For the 2014 collection intervention, the M HKA invited the internationally renowned Russian artist Olga Chernysheva (born in 1962, Moscow) to investigate the collection and develop a response to it. The M HKA acquired a major new work by her, the video installation Screens (2013), which, together with her audiovisual work, photos and drawings, was on display at the exhibition.

Chernysheva is a leading name from the Moscow generation emerging in the 90s who made a name for herself during a period of great political and cultural changes, which were, however, partly determined by the difficult reforms of the Soviet system and the economic problems that affected a large part of the population. Her work in different media - including very short essays which she combines with still or moving images - is based on a close observation of the reality around her.

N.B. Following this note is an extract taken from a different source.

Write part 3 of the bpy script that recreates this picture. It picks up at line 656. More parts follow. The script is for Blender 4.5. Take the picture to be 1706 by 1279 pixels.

Olga Chernysheva continues the long Russian tradition of social realism (very different form Socialist Realism, the official artistic doctrine of the former Soviet Union) and of art as a kind of critical and compassionate narrative. Her work is formally sophisticated, subtle and humorous.

 

 

Items

‘Emission – Réception’ reflects on suspicion, communication, interaction, transmission an reception of images and is even so about how messages are sent (through television) and received when easily manipulated by the power of the political institutions during the Franco-period in Spain.

For the work Windows (2007) Chernysheva was spying on her neighbours, at night, from the window of her own apartment. They are not aware that they are becoming the subject of an artwork. These 16 recordings are presented on wall-mounted iPads, at a great height. In this way we can spy through the artists eyes.